- INFORMATION PROVIDED:
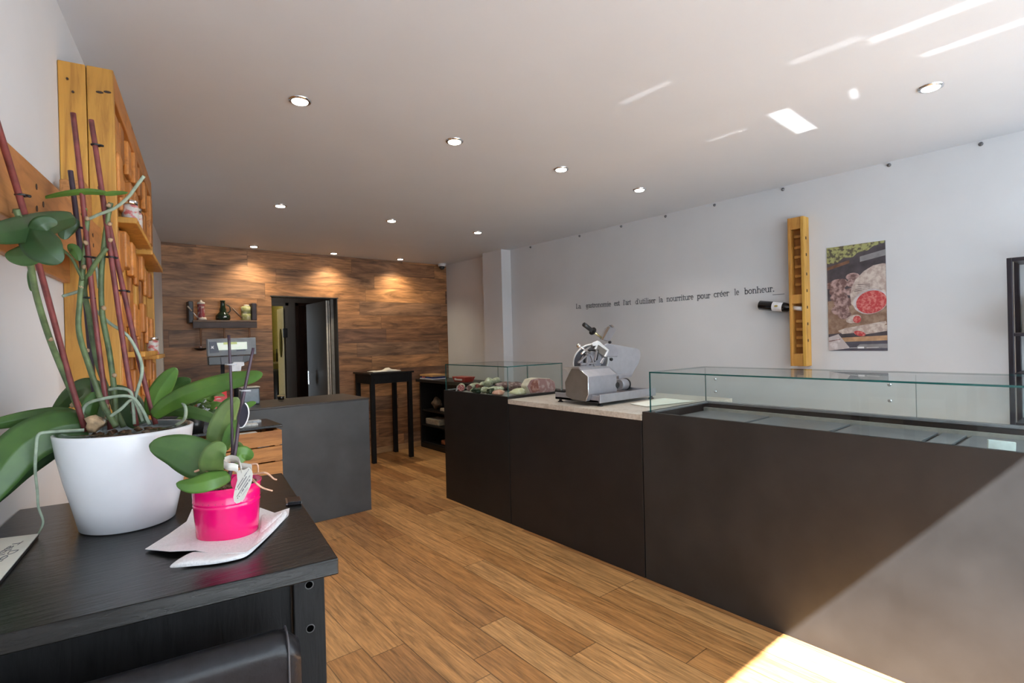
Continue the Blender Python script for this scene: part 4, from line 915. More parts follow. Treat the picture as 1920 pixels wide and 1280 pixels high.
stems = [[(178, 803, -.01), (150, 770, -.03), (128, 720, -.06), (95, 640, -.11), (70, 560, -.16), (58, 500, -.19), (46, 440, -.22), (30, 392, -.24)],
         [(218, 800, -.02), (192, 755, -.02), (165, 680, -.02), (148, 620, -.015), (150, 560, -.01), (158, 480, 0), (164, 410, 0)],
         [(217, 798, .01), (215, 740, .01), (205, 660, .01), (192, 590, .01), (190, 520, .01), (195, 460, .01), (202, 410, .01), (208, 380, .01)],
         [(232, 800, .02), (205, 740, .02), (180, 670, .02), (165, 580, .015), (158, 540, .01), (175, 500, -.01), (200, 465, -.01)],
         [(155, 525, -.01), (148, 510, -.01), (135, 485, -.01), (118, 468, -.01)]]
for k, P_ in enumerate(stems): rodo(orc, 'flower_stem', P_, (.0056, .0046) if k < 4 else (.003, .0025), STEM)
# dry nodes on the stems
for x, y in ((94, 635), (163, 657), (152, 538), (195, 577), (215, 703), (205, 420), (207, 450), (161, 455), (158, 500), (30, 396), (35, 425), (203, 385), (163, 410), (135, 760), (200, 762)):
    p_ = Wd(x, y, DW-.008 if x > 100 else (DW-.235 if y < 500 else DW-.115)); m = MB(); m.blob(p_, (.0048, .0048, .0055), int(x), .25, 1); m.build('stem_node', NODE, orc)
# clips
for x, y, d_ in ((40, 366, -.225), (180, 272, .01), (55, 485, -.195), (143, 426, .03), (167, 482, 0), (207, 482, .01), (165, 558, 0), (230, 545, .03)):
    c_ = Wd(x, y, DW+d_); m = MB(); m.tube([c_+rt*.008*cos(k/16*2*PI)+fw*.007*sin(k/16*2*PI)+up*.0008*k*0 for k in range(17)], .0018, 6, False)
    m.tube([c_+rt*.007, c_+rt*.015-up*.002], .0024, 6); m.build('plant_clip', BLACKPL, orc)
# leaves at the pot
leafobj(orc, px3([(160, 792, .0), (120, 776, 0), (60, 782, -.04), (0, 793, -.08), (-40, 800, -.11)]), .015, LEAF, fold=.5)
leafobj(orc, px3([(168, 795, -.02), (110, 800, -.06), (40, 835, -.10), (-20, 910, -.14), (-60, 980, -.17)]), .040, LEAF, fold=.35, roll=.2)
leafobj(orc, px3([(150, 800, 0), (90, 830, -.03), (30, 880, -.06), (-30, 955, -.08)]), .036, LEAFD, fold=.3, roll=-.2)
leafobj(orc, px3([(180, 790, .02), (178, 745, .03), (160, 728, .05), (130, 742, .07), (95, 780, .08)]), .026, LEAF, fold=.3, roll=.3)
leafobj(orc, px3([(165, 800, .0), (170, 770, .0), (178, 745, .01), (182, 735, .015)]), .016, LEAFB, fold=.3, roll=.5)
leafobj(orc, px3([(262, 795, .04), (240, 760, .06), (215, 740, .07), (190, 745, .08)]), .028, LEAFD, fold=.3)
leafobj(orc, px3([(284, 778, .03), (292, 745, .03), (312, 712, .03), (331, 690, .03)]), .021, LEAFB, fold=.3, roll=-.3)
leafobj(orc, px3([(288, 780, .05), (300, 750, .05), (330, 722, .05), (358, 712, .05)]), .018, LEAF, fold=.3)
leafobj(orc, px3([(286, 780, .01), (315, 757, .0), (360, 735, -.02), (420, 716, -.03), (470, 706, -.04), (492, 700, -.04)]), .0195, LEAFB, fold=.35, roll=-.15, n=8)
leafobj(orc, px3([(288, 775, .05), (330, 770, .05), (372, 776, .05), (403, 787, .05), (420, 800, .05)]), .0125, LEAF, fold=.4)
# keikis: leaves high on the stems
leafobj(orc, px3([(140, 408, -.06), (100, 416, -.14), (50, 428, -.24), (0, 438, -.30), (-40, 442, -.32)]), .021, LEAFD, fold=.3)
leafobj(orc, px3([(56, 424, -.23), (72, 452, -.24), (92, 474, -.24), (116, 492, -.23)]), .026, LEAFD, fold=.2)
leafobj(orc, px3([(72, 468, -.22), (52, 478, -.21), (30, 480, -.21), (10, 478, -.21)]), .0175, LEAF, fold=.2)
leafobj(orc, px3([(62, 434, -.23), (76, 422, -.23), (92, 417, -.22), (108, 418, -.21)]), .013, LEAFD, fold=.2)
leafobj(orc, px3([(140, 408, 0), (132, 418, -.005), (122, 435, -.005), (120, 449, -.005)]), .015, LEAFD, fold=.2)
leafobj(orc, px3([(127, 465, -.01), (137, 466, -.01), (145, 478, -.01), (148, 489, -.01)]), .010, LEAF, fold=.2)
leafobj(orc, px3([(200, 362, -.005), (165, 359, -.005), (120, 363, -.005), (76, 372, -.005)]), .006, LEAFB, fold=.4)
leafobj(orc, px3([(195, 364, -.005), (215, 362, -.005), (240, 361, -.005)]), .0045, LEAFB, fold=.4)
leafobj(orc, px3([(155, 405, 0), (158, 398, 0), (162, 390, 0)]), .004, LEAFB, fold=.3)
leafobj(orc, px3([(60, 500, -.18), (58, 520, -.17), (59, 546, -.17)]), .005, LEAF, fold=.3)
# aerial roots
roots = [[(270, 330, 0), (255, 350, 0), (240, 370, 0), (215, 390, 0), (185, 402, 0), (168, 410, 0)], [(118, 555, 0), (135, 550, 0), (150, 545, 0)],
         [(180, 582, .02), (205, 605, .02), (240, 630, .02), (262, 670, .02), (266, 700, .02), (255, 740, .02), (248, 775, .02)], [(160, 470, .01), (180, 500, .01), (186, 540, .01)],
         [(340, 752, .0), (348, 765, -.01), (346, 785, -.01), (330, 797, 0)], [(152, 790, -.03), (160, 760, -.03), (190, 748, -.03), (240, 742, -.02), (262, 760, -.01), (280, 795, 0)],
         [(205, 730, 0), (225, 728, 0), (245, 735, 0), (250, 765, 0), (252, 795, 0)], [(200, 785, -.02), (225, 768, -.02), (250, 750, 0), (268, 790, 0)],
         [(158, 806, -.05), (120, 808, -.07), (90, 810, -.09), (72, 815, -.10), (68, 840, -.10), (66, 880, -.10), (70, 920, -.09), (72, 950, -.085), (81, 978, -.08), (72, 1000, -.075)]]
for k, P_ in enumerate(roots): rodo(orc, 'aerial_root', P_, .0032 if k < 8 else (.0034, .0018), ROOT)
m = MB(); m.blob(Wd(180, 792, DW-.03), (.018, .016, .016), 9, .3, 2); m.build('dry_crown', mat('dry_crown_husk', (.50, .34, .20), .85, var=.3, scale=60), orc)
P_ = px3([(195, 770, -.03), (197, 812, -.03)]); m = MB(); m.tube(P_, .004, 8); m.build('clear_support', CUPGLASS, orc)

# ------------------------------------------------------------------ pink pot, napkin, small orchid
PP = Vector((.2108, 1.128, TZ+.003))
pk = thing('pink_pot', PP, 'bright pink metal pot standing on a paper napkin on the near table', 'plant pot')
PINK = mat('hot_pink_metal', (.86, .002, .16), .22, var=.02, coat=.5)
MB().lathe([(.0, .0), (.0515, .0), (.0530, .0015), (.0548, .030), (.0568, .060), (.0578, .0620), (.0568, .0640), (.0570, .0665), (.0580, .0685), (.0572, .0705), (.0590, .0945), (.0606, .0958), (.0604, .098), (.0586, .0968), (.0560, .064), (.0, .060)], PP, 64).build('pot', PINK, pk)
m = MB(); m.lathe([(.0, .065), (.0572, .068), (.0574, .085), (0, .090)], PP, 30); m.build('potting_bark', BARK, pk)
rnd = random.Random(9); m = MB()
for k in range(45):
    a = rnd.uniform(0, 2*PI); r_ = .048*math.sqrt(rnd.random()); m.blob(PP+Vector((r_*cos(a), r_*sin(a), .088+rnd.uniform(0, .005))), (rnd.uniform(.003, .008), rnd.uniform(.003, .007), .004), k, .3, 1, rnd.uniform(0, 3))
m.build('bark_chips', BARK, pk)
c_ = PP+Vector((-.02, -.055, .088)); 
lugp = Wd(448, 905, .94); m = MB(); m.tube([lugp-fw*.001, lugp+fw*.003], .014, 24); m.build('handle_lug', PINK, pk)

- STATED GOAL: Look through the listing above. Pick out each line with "high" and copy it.

- ANSWER TO THE TASK:
Continue the Blender Python script for this scene: part 4, from line 915. More parts follow. Treat the picture as 1920 pixels wide and 1280 pixels high.
# keikis: leaves high on the stems